A gas station in Miami, Florida, USA
However, reality is moving in a different direction.
The global crude oil market is closely interconnected, and geopolitical risks from the Middle East are immediately reflected in global oil prices. The escalating tensions surrounding the Strait of Hormuz are not just a regional issue but a variable that shakes global supply chains.
Its impact is directly visible on gas station price signs across the U.S.
The problem is that such uncertainty is unlikely to be resolved in the short term.
Currently, the U.S. and Iran are maintaining a precarious truce. With the U.S. also expanding its maritime blockade targeting Iran, tensions in the Strait of Hormuz and surrounding waters are rising even further.
Even if military clashes cease, the prevailing forecast is that high oil prices will continue for some time.
U.S. Energy Secretary Chris Wright recently stated in a media interview, regarding when gasoline prices in the U.S. are expected to return below $3 per gallon, that "it could be the end of this year, or it might not be possible until next year."

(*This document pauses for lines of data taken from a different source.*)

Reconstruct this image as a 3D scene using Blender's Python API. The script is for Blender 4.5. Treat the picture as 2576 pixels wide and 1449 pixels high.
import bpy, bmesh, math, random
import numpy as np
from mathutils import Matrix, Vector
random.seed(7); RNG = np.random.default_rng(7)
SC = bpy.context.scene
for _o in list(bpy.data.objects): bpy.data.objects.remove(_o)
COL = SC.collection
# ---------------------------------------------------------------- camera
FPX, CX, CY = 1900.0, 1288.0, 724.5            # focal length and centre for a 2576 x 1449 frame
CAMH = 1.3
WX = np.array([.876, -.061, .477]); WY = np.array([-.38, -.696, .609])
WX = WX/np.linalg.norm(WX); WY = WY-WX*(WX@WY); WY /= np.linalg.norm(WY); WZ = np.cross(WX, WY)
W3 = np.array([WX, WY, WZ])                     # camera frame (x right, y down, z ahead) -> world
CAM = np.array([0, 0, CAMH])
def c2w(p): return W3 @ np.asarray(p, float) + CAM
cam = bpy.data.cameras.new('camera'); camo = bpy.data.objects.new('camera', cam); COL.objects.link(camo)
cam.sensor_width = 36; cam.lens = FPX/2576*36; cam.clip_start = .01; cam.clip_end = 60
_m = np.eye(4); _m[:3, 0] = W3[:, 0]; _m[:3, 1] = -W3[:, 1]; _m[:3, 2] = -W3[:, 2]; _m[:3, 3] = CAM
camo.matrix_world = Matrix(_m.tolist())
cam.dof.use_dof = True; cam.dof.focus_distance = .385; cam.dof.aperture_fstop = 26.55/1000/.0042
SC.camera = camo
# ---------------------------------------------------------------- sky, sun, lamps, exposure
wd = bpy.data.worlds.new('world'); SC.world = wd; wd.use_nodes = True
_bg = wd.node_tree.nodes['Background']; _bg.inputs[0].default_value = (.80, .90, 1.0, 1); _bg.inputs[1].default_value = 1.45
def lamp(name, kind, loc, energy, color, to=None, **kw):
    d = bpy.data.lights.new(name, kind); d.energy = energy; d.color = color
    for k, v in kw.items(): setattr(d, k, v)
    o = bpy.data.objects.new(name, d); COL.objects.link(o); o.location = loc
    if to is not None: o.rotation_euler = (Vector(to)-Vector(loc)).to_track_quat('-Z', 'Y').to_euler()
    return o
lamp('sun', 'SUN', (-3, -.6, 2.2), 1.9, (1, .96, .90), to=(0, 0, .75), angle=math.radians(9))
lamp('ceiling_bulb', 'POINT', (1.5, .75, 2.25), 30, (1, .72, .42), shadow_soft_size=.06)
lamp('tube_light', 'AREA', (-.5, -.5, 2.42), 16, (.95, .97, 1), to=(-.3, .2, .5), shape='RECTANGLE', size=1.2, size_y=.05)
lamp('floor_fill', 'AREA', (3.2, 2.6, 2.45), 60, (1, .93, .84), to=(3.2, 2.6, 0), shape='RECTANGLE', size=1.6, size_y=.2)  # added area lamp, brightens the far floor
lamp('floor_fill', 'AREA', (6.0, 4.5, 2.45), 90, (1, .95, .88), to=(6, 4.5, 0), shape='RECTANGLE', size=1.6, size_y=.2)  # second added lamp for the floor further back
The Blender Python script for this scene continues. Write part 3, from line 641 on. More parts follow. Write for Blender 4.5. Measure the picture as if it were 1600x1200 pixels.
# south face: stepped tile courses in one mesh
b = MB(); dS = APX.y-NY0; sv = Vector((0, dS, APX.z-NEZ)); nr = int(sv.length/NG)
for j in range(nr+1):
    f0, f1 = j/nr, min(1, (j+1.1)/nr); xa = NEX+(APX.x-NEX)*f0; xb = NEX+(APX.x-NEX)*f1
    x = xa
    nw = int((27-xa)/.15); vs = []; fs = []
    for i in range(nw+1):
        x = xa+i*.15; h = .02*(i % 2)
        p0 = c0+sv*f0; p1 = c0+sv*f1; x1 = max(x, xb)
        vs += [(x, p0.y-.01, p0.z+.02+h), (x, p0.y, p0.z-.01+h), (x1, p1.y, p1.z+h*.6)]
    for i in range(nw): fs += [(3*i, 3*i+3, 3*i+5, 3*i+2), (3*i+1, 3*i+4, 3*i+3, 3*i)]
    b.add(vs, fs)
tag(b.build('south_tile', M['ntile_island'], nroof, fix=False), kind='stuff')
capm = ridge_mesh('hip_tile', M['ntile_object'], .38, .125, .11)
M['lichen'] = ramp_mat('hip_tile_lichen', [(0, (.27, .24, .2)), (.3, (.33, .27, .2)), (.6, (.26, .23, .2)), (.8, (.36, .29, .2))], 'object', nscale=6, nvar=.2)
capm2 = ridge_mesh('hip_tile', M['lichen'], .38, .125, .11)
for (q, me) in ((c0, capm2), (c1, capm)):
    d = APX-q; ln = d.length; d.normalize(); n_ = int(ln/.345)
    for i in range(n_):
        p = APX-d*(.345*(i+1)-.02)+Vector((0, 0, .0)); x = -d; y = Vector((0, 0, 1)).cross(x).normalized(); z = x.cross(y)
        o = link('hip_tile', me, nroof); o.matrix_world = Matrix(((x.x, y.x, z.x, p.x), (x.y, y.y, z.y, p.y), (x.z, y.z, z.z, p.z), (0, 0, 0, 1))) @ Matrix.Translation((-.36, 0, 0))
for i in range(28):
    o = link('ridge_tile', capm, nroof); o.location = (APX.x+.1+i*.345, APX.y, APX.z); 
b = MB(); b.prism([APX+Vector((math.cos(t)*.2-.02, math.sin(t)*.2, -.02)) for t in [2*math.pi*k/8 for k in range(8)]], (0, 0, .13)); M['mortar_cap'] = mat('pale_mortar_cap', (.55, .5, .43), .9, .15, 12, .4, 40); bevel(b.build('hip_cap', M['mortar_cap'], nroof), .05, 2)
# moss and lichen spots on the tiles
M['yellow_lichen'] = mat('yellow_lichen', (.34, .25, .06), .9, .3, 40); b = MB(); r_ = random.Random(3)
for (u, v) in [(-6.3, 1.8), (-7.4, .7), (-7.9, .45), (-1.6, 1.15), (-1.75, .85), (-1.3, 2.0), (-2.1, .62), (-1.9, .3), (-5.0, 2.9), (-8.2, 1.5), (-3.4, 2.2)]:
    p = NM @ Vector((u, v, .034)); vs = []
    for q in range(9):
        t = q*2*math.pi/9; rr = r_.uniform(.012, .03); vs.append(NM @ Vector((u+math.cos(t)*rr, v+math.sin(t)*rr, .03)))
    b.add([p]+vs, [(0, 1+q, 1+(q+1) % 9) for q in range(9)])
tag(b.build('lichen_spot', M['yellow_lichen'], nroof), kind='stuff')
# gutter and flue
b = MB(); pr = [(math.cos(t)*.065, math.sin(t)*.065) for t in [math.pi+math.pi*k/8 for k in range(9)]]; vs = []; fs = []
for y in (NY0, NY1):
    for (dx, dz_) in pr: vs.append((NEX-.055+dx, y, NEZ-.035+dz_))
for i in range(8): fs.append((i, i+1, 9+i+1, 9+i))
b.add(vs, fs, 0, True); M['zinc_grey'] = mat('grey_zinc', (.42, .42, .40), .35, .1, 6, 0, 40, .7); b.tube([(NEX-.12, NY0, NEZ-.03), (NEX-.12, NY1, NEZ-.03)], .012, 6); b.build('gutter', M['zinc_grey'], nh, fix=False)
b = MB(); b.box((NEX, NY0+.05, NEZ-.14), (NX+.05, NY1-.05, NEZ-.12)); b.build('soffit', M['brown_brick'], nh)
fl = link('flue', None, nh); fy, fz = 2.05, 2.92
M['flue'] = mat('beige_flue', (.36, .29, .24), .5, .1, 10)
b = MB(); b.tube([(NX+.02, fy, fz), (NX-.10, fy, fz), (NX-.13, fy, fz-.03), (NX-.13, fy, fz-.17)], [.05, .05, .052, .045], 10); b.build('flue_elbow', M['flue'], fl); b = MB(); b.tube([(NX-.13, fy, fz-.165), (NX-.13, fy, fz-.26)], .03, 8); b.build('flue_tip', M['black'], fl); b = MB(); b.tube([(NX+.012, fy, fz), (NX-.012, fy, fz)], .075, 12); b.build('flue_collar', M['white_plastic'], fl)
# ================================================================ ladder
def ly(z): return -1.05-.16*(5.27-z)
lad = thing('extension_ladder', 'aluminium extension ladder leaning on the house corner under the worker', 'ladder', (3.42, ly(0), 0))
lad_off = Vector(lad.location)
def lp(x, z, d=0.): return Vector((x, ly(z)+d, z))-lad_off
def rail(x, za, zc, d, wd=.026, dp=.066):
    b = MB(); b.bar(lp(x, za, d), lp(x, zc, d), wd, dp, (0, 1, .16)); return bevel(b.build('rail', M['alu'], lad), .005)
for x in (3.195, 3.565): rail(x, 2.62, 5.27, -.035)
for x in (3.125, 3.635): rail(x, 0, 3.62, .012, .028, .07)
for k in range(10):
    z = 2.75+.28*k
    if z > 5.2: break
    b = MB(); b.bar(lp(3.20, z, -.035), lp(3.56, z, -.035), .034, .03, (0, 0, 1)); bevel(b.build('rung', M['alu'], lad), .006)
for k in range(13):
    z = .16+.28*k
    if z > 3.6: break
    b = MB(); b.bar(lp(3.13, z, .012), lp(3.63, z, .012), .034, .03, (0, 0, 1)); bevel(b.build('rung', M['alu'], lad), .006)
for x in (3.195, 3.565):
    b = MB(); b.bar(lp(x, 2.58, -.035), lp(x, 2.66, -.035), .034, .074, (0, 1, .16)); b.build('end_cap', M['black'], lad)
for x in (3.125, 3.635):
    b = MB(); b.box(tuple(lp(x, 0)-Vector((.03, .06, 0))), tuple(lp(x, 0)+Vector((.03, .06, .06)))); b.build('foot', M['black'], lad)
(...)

For President Trump, this is also a political burden. With the November midterm elections approaching, rising inflation is the variable most acutely felt by voters.
Especially in the U.S., where reliance on private cars is higher than on public transport, gas prices go beyond mere economic indicators. Gas station price signs directly translate into household burdens, which are directly linked to consumer dissatisfaction and evaluation of the administration.
As rising oil prices stimulate logistics and production costs, driving up the prices of other goods, there is a high possibility of a broader spread of inflationary pressure.
In this regard, President Trump's hardline stance on Iran has an ironic aspect.
While a strategy to increase negotiation leverage through maximum pressure might be effective in the short term, it could also boomerang by exacerbating instability in the energy market and stimulating domestic inflation.
Ultimately, President Trump is expected to face deeper concerns between his diplomatic and security strategies and domestic economic and political burdens. Attention is focused on what balance he will find amidst the 'oil price dilemma' and how his choices will affect public sentiment in the midterm elections.